Augmented Reality Made Easy: Welcome to the Age of wiARframe

Augmented Reality Made Easy: Welcome to the Age of wiARframe

This series highlights each company in the 2018 class of the Comcast NBCUniversal Accelerator, powered by Techstars. The program kicked off in July and includes 10 companies from around the world building media, entertainment and connectivity companies.

Jeremiah Alexander is a self-proclaimed Sci-Fi geek. As a kid, he eagerly read as many Arthur C. Clarke books as possible. He watched The Matrix over and over again. He was obsessed with a future defined by augmented reality — the ability to overlay computer-created objects into real-life environments.

“Whether we grew up with Minority Report, Iron Man or Blade Runner, we’ve seen holographic visions overlaid on our society,” said Alexander. “We know what we expect of AR and that’s not just true of the tech community. It’s the general populace as well.”

AR has seen major breakthroughs in recent years. Pokemon Go got people walking the streets to catch creatures they could only see on their phones. The Ikea Place app shows how furniture will look in your home. Everybody seems to love face filters on Snapchat and Instagram. But prototyping AR experiences is still incredibly difficult. Developers need to know specific types of code, learn about three-dimensional design, and get access to specific hardware equipment. Even talented designers find the jump from 2D designs to 3D interactive experiences to be incredibly taxing.

That’s why Alexander democratized the process with his company wiARframe. It allows people to effortlessly design interactive AR apps with no code and no complexity. Design from anywhere using the web-based editor then share and experience your creations in real-time in the wiARframe app.

“When you look back at the internet, there was this phase when all websites were designed by developers. You had to write the HTML and figure out how to get it on the server,” said Alexander. “Currently in AR, we’re in a similar phase. The barrier of entry is just too high.

Focused on solving this problem, British-born Alexander traveled all the way to Philadelphia from his current home in Singapore to join the Comcast NBCUniversal LIFT Labs Accelerator, Powered by Techstars. During the 13-week program, he’s working from Comcast NBCUniversal’s global headquarters while refining and testing business models. He’s leveraging one-on-one mentoring from experts across Comcast NBCUniversal’s businesses as well as Techstars’ mentors with deep industry, investment, and entrepreneurship experience.

From Gaming to Entrepreneurship

Alexander got his start as a game developer.

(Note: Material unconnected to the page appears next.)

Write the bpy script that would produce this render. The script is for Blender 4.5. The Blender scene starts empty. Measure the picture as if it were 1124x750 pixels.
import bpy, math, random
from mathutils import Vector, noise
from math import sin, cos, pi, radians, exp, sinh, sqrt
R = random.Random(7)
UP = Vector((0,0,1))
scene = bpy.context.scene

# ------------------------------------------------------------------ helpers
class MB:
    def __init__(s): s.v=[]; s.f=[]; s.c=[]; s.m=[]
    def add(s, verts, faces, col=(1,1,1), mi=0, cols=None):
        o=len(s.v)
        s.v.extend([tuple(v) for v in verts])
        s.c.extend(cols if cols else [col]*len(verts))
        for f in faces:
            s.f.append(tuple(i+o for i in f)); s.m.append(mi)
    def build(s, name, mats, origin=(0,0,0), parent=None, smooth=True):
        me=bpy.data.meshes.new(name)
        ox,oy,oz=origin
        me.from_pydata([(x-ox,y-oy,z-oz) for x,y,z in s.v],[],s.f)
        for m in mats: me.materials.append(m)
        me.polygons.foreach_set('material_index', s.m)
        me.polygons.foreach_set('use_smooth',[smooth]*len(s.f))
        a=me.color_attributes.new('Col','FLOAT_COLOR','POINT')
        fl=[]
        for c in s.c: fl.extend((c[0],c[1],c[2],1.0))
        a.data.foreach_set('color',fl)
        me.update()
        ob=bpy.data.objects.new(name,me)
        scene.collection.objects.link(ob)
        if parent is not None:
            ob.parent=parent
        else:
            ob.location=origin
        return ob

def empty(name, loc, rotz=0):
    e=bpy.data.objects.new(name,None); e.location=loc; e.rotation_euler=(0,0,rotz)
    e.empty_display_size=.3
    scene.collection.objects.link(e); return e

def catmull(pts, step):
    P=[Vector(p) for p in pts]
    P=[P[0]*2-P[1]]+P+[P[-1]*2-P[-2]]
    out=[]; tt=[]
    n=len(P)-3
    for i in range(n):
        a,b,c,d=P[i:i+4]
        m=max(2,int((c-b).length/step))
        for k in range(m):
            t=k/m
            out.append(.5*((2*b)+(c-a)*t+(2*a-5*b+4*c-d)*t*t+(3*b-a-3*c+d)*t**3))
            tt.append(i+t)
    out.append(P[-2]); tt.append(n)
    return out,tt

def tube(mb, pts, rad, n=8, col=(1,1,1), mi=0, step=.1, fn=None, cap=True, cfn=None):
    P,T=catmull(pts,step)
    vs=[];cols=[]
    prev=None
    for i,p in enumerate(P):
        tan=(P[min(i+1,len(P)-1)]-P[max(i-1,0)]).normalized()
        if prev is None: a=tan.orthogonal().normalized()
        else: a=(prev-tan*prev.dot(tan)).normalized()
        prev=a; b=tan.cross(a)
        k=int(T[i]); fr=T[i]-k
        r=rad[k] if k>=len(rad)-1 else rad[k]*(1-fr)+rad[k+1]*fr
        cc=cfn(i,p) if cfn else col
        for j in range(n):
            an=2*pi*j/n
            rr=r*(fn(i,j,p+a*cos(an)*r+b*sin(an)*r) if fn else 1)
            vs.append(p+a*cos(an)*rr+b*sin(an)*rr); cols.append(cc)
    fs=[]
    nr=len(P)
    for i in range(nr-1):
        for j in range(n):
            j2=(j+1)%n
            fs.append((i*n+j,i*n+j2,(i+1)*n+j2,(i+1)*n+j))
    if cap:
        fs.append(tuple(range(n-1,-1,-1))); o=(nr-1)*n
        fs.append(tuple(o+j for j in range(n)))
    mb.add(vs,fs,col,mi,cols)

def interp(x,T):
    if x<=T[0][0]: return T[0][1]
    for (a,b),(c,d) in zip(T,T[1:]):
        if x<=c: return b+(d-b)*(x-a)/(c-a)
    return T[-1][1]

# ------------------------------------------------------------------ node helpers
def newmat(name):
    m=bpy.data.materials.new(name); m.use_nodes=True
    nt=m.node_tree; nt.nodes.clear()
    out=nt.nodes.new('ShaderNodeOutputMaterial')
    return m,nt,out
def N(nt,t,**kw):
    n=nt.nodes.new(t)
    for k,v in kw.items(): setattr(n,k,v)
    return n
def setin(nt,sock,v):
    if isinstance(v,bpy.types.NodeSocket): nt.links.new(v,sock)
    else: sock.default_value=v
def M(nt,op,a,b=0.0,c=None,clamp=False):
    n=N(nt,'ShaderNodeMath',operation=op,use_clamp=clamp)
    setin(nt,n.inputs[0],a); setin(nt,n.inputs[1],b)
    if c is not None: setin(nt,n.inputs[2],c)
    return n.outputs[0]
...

He founded the independent game studio Ideonic in 2006 in his native U.K. While teaching him valuable business skills, it also served as a vessel to tinker, hack, and explore digital technologies and their potential to disrupt. That’s where he developed his love of AR. But when pitching AR ideas, he quickly realized that nobody is investing without seeing a prototype.

“As a developer, I could have spent a few days coding up a prototype,” he recalled. “But I thought that was too slow. Maybe I’m just lazy but I felt like there had to be a quicker way to prototype. I had a look around, couldn’t find any way to do it — so I pivoted and decided to build it myself.”

What started as a side project in his spare bedroom has blossomed into an early-stage company with two part-time employees.

“The product I’m building needs to exist whether I invent it or not,” he said. “Somebody is going to do it, might as well be me.”

An AR Future

The potential market for wiARframe is huge, as AR will fundamentally change how we interact with the world and get information. For example, people use navigation apps everyday — what if you could see the directions without looking down at your phone? Perhaps an arrow appears on the actual road?

“My belief is that over the next few years, we’re going to see a boom of mobile AR applications. They’re going to become integral to our day-to-day lives — much like the previous generation of apps has already done. Eventually the hardware is going to catch up and we’ll end up swapping out our smartphone for smart glasses.”

Alexander’s passion could make him the perfect person to bring AR-prototyping to the masses.

“I’ve been an entrepreneur for most of my life. The drive to build great stuff always helped me overcome the fear of failure often associated with entrepreneurship,” he said. “I love thinking about things that should exist in world — stuff from Sci-Fi books — and trying to create those and give them to the world. Sci-Fi has done a great job of predicting the future. Now the weight falls on the shoulders of entrepreneurs, innovators and scientists to actually create that great stuff.”